Pressão surte efeito
A pressão de Maggi teve dois efeitos imediatos. O primeiro foi fazer com que dez mil grandes proprietários rurais de Mato Grosso simplesmente ignorassem o recadastramento promovido pelo Incra com o objetivo de determinar quem está atuando legalmente do ponto de vista ambiental. A postura do governador foi criticada pela ex-ministra Marina Silva: “Em vez de implementar as medidas, o governo do Mato Grosso passou a contestar os dados de crescimento do desmatamento. Os dados do ano passado já acederam a luz vermelha no governo federal, mas Maggi teve uma postura reativa e criou um clima de desobediência civil que acabou levando a um aumento ainda maior do desmatamento”.
O segundo efeito da pressão liderada por Maggi, com o auxílio dos cerca de 300 deputados que compõem a bancada ruralista na Câmara, teve sabor de vitória política.
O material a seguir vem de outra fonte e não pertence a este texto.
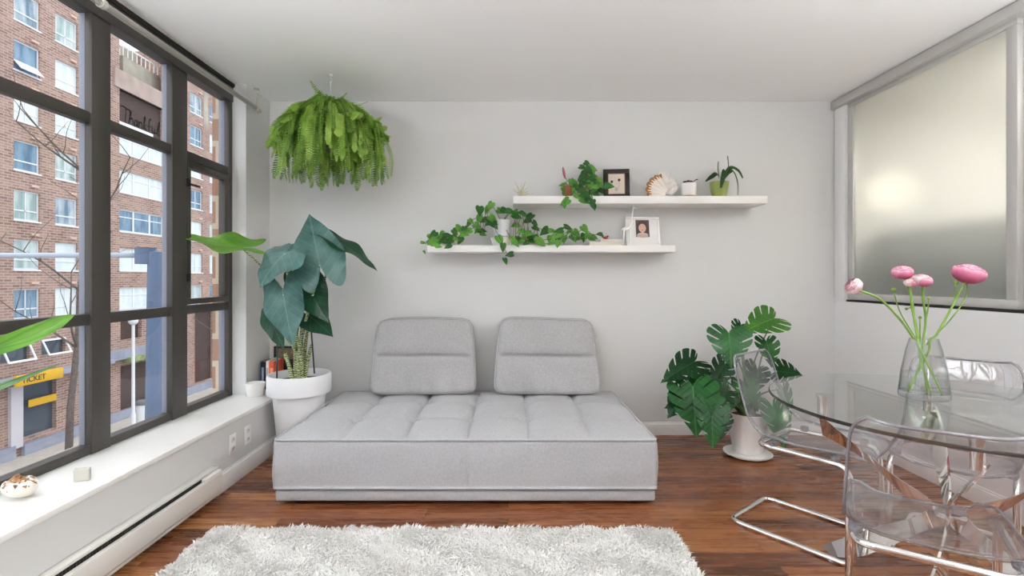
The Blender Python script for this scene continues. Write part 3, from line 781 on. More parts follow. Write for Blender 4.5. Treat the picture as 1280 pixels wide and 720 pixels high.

Num recuo anunciado durante uma reunião do presidente Luiz Inácio Lula da Silva com os governadores dos estados da Amazônia Legal, o governo federal resolveu “adaptar” a resolução do Banco Central, tornando passíveis de sanções econômicas apenas as propriedades localizadas dentro do bioma amazônico, e não mais aquelas localizadas no Pantanal ou no Cerrado: “Essa flexibilização beneficia 70% dos municípios de Mato Grosso”, comemorou Maggi.
Numa outra medida que agradou a setores ligados ao agronegócio, o ministro Carlos Minc anunciou aos governadores dos estados amazônicos que o governo vai destinar R$ 1 bilhão de reais para a recomposição de áreas degradadas de floresta. Incluída na Medida Provisória 432, que trata da dívida agrícola, essa medida vai beneficiar economicamente quem já desmatou, mas é encarada como única saída viável pelo governo: “Vamos dar meios a todos aqueles que queiram se regularizar e recompor as áreas de reserva legal. A regularização será coletiva, e o MMA vai dar 30% dos recursos para acelerar, numa força-tarefa, a regularização ambiental daqueles que queiram realmente se regularizar”, disse Minc.
Poder aos estados
O ministro anunciou também, nesta terça-feira (3), que o poder de determinar quais propriedades rurais ficarão impedidas de aceder aos financiamentos públicos caberá a cada governo estadual da Amazônia Legal. A descentralização já era prevista há algum tempo pelo governo federal, mas Minc admitiu que esse sistema é vulnerável a fraudes: “Sim, pode haver fraude. Um secretário ou um governador contrário à resolução, ou um produtor que oferece cem mil reais para dizerem que sua propriedade está fora do bioma amazônico. Mas, isso é falsidade ideológica e, se flagrado, implicará em prisão. Quem estiver errado, vai responder por crime ambiental”.
O Ibama, segundo o ministro, fará um controle do trabalho de regularização implementado pelos governos estaduais, mas ele se dará por amostragem, de acordo com as possibilidades atuais do instituto: “Imagina se eu colocasse os 400 homens que o Ibama tem para cuidar da Amazônia atrás de uma mesa para receber sete mil produtores e dizer se eles estão ou não dentro do bioma? O Ibama já não tem meios de pegar os grandes madeireiros e criar as grandes reservas...”, lamentou Minc.